Pat McQuaid, President of the Union Cycliste Internationale, UCI, leave a news conference after informing about the position of the UCI regarding the decision from USADA in the case of Lance Armstrong, during a press conference in Geneva, Switzerland, on Monday, Oct. 22, 2012. Cycling's governing body has agreed to strip Lance Armstrong of his seven Tour de France titles and ban him for life.
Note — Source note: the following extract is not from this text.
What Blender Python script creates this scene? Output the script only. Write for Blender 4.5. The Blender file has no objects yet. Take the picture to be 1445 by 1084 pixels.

McQuaid announced that the federation accepted the U.S. Anti-Doping Agency's report on Armstrong and would not appeal to the Court of Arbitration for Sport. (AP Photo/Keystone, Salvatore Di Nolfi)
October 23, 2012 - 7:54 AM

GENEVA - Cycling is mired in a crisis caused by the Lance Armstrong doping affair and its world governing body faces an uphill trek to regain credibility.

Still, International Cycling Union President Pat McQuaid says it can succeed despite the doubts of many in the sport.

McQuaid tells The Associated Press that "by the decisions we have taken ... it has given us the moral authority" to lead.

On Monday, the UCI accepted sanctions which banned Armstrong for life and stripped his seven Tour de France titles, plus all other race results since August 1998.

McQuaid will lead a UCI meeting on Friday to help shape cycling's future.